==== Supplied information

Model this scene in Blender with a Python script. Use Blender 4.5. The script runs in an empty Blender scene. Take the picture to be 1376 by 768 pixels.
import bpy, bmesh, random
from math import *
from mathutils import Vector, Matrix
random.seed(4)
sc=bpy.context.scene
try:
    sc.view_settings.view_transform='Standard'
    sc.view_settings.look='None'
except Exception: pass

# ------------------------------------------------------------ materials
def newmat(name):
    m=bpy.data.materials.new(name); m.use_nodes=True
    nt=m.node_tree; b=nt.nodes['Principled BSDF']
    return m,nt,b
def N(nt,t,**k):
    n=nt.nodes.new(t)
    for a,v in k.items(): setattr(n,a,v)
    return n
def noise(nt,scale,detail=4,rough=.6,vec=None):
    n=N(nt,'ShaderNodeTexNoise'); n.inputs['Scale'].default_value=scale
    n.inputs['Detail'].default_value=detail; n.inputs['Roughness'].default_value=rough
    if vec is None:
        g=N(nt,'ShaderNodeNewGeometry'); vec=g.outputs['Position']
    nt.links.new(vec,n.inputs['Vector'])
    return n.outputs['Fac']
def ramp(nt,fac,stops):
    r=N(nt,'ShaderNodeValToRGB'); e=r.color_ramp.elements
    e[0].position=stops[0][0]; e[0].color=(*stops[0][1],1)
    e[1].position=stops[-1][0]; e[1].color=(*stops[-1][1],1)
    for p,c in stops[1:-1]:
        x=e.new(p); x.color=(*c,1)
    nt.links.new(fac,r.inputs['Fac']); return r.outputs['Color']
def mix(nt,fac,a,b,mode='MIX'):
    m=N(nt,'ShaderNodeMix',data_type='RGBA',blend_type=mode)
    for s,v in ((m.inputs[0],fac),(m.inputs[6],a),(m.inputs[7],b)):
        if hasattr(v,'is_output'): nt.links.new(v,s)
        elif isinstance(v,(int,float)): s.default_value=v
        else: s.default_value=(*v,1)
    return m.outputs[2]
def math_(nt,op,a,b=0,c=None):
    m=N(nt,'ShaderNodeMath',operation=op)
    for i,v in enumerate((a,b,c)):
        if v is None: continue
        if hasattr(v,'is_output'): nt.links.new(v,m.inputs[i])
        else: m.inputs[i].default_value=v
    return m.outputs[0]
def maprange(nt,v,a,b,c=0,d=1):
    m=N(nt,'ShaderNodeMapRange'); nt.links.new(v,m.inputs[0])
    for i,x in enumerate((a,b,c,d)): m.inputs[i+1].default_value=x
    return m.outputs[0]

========

All of the data needs to be printed once more, exactly.

* [Answer to this task]
Model this scene in Blender with a Python script. Use Blender 4.5. The script runs in an empty Blender scene. Take the picture to be 1376 by 768 pixels.
import bpy, bmesh, random
from math import *
from mathutils import Vector, Matrix
random.seed(4)
sc=bpy.context.scene
try:
    sc.view_settings.view_transform='Standard'
    sc.view_settings.look='None'
except Exception: pass

# ------------------------------------------------------------ materials
def newmat(name):
    m=bpy.data.materials.new(name); m.use_nodes=True
    nt=m.node_tree; b=nt.nodes['Principled BSDF']
    return m,nt,b
def N(nt,t,**k):
    n=nt.nodes.new(t)
    for a,v in k.items(): setattr(n,a,v)
    return n
def noise(nt,scale,detail=4,rough=.6,vec=None):
    n=N(nt,'ShaderNodeTexNoise'); n.inputs['Scale'].default_value=scale
    n.inputs['Detail'].default_value=detail; n.inputs['Roughness'].default_value=rough
    if vec is None:
        g=N(nt,'ShaderNodeNewGeometry'); vec=g.outputs['Position']
    nt.links.new(vec,n.inputs['Vector'])
    return n.outputs['Fac']
def ramp(nt,fac,stops):
    r=N(nt,'ShaderNodeValToRGB'); e=r.color_ramp.elements
    e[0].position=stops[0][0]; e[0].color=(*stops[0][1],1)
    e[1].position=stops[-1][0]; e[1].color=(*stops[-1][1],1)
    for p,c in stops[1:-1]:
        x=e.new(p); x.color=(*c,1)
    nt.links.new(fac,r.inputs['Fac']); return r.outputs['Color']
def mix(nt,fac,a,b,mode='MIX'):
    m=N(nt,'ShaderNodeMix',data_type='RGBA',blend_type=mode)
    for s,v in ((m.inputs[0],fac),(m.inputs[6],a),(m.inputs[7],b)):
        if hasattr(v,'is_output'): nt.links.new(v,s)
        elif isinstance(v,(int,float)): s.default_value=v
        else: s.default_value=(*v,1)
    return m.outputs[2]
def math_(nt,op,a,b=0,c=None):
    m=N(nt,'ShaderNodeMath',operation=op)
    for i,v in enumerate((a,b,c)):
        if v is None: continue
        if hasattr(v,'is_output'): nt.links.new(v,m.inputs[i])
        else: m.inputs[i].default_value=v
    return m.outputs[0]
def maprange(nt,v,a,b,c=0,d=1):
    m=N(nt,'ShaderNodeMapRange'); nt.links.new(v,m.inputs[0])
    for i,x in enumerate((a,b,c,d)): m.inputs[i+1].default_value=x
    return m.outputs[0]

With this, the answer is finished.